(Dataset section):
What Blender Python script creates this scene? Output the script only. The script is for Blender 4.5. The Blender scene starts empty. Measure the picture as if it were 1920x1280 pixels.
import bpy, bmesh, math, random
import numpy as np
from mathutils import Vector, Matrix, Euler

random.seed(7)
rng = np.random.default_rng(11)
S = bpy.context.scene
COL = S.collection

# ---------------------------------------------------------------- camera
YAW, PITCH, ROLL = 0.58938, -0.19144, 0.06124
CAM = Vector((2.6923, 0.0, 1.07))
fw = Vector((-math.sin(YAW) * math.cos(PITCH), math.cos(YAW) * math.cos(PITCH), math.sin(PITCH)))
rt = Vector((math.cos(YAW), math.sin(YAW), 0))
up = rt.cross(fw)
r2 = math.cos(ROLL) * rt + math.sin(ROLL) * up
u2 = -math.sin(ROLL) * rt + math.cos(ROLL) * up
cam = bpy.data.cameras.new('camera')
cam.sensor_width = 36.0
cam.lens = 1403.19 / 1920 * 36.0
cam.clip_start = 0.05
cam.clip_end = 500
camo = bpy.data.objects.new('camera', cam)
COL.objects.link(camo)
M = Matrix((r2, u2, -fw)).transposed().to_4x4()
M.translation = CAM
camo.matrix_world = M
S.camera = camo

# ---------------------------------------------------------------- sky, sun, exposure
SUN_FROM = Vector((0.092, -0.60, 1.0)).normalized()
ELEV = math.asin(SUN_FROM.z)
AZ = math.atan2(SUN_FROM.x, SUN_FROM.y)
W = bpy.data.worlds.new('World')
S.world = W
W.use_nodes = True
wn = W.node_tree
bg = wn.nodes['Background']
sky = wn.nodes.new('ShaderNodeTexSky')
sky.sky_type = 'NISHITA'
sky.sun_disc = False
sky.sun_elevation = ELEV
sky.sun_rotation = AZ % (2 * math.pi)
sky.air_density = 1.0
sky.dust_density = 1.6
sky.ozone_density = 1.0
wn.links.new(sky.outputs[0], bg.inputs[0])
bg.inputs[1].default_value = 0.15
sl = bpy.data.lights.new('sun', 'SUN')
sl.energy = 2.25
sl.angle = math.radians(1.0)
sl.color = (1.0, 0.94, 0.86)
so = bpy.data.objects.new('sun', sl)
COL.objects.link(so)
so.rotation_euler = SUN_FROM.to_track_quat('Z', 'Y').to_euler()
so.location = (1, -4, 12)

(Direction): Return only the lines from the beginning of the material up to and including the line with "COL = S.collection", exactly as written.

(Exercise solution):
What Blender Python script creates this scene? Output the script only. The script is for Blender 4.5. The Blender scene starts empty. Measure the picture as if it were 1920x1280 pixels.
import bpy, bmesh, math, random
import numpy as np
from mathutils import Vector, Matrix, Euler

random.seed(7)
rng = np.random.default_rng(11)
S = bpy.context.scene
COL = S.collection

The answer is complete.